● What is required:
Repeat the listing in full. Nothing may be added or left out.

● Dataset content:

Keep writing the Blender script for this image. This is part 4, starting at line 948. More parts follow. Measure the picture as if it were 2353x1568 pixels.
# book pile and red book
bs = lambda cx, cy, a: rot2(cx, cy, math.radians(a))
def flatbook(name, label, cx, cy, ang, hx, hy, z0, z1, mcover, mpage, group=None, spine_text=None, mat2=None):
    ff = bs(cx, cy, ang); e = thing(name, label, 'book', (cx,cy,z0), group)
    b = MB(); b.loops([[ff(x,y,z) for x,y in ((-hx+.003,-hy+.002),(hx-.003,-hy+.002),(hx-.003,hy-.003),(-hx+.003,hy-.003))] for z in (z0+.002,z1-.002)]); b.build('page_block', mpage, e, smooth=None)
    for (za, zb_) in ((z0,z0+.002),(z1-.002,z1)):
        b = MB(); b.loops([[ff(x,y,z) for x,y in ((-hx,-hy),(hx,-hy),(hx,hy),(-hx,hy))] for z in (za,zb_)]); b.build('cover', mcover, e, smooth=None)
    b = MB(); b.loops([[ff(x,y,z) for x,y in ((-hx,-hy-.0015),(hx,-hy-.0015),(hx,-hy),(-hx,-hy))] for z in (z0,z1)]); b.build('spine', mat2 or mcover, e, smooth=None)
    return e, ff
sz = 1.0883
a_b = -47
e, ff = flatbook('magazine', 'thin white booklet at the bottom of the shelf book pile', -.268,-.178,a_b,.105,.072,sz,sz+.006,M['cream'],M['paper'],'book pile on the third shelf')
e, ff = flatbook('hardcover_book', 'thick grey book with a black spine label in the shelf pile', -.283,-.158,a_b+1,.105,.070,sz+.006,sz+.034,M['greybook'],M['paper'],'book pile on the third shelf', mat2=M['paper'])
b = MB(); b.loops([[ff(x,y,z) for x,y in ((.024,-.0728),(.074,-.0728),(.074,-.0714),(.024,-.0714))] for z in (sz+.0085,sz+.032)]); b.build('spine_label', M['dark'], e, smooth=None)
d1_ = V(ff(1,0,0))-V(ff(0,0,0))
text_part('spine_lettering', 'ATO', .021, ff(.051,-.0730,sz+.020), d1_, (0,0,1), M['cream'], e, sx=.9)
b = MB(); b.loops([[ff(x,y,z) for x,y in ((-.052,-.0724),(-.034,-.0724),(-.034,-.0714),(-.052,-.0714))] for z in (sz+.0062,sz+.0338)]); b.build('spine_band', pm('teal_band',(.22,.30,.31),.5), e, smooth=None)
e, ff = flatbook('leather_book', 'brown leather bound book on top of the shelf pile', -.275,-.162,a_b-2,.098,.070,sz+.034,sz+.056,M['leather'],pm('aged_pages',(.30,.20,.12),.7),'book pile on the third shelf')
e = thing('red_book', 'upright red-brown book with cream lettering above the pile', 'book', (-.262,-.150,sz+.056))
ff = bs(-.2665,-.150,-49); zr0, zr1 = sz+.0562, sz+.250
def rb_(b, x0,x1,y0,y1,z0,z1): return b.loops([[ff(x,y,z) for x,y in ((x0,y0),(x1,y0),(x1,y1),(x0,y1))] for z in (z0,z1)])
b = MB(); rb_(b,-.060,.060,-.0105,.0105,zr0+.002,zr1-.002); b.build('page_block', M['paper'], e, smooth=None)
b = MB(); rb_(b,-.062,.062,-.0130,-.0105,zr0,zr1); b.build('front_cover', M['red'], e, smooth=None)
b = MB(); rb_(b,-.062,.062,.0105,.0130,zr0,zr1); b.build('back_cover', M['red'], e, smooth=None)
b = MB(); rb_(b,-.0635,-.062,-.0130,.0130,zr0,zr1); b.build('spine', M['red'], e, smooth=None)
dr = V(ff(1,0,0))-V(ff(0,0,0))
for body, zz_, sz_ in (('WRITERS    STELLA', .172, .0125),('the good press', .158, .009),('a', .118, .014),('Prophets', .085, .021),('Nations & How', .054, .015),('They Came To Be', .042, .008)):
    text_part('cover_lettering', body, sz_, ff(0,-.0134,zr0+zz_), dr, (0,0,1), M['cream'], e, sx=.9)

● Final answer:
Keep writing the Blender script for this image. This is part 4, starting at line 948. More parts follow. Measure the picture as if it were 2353x1568 pixels.
# book pile and red book
bs = lambda cx, cy, a: rot2(cx, cy, math.radians(a))
def flatbook(name, label, cx, cy, ang, hx, hy, z0, z1, mcover, mpage, group=None, spine_text=None, mat2=None):
    ff = bs(cx, cy, ang); e = thing(name, label, 'book', (cx,cy,z0), group)
    b = MB(); b.loops([[ff(x,y,z) for x,y in ((-hx+.003,-hy+.002),(hx-.003,-hy+.002),(hx-.003,hy-.003),(-hx+.003,hy-.003))] for z in (z0+.002,z1-.002)]); b.build('page_block', mpage, e, smooth=None)
    for (za, zb_) in ((z0,z0+.002),(z1-.002,z1)):
        b = MB(); b.loops([[ff(x,y,z) for x,y in ((-hx,-hy),(hx,-hy),(hx,hy),(-hx,hy))] for z in (za,zb_)]); b.build('cover', mcover, e, smooth=None)
    b = MB(); b.loops([[ff(x,y,z) for x,y in ((-hx,-hy-.0015),(hx,-hy-.0015),(hx,-hy),(-hx,-hy))] for z in (z0,z1)]); b.build('spine', mat2 or mcover, e, smooth=None)
    return e, ff
sz = 1.0883
a_b = -47
e, ff = flatbook('magazine', 'thin white booklet at the bottom of the shelf book pile', -.268,-.178,a_b,.105,.072,sz,sz+.006,M['cream'],M['paper'],'book pile on the third shelf')
e, ff = flatbook('hardcover_book', 'thick grey book with a black spine label in the shelf pile', -.283,-.158,a_b+1,.105,.070,sz+.006,sz+.034,M['greybook'],M['paper'],'book pile on the third shelf', mat2=M['paper'])
b = MB(); b.loops([[ff(x,y,z) for x,y in ((.024,-.0728),(.074,-.0728),(.074,-.0714),(.024,-.0714))] for z in (sz+.0085,sz+.032)]); b.build('spine_label', M['dark'], e, smooth=None)
d1_ = V(ff(1,0,0))-V(ff(0,0,0))
text_part('spine_lettering', 'ATO', .021, ff(.051,-.0730,sz+.020), d1_, (0,0,1), M['cream'], e, sx=.9)
b = MB(); b.loops([[ff(x,y,z) for x,y in ((-.052,-.0724),(-.034,-.0724),(-.034,-.0714),(-.052,-.0714))] for z in (sz+.0062,sz+.0338)]); b.build('spine_band', pm('teal_band',(.22,.30,.31),.5), e, smooth=None)
e, ff = flatbook('leather_book', 'brown leather bound book on top of the shelf pile', -.275,-.162,a_b-2,.098,.070,sz+.034,sz+.056,M['leather'],pm('aged_pages',(.30,.20,.12),.7),'book pile on the third shelf')
e = thing('red_book', 'upright red-brown book with cream lettering above the pile', 'book', (-.262,-.150,sz+.056))
ff = bs(-.2665,-.150,-49); zr0, zr1 = sz+.0562, sz+.250
def rb_(b, x0,x1,y0,y1,z0,z1): return b.loops([[ff(x,y,z) for x,y in ((x0,y0),(x1,y0),(x1,y1),(x0,y1))] for z in (z0,z1)])
b = MB(); rb_(b,-.060,.060,-.0105,.0105,zr0+.002,zr1-.002); b.build('page_block', M['paper'], e, smooth=None)
b = MB(); rb_(b,-.062,.062,-.0130,-.0105,zr0,zr1); b.build('front_cover', M['red'], e, smooth=None)
b = MB(); rb_(b,-.062,.062,.0105,.0130,zr0,zr1); b.build('back_cover', M['red'], e, smooth=None)
b = MB(); rb_(b,-.0635,-.062,-.0130,.0130,zr0,zr1); b.build('spine', M['red'], e, smooth=None)
dr = V(ff(1,0,0))-V(ff(0,0,0))
for body, zz_, sz_ in (('WRITERS    STELLA', .172, .0125),('the good press', .158, .009),('a', .118, .014),('Prophets', .085, .021),('Nations & How', .054, .015),('They Came To Be', .042, .008)):
    text_part('cover_lettering', body, sz_, ff(0,-.0134,zr0+zz_), dr, (0,0,1), M['cream'], e, sx=.9)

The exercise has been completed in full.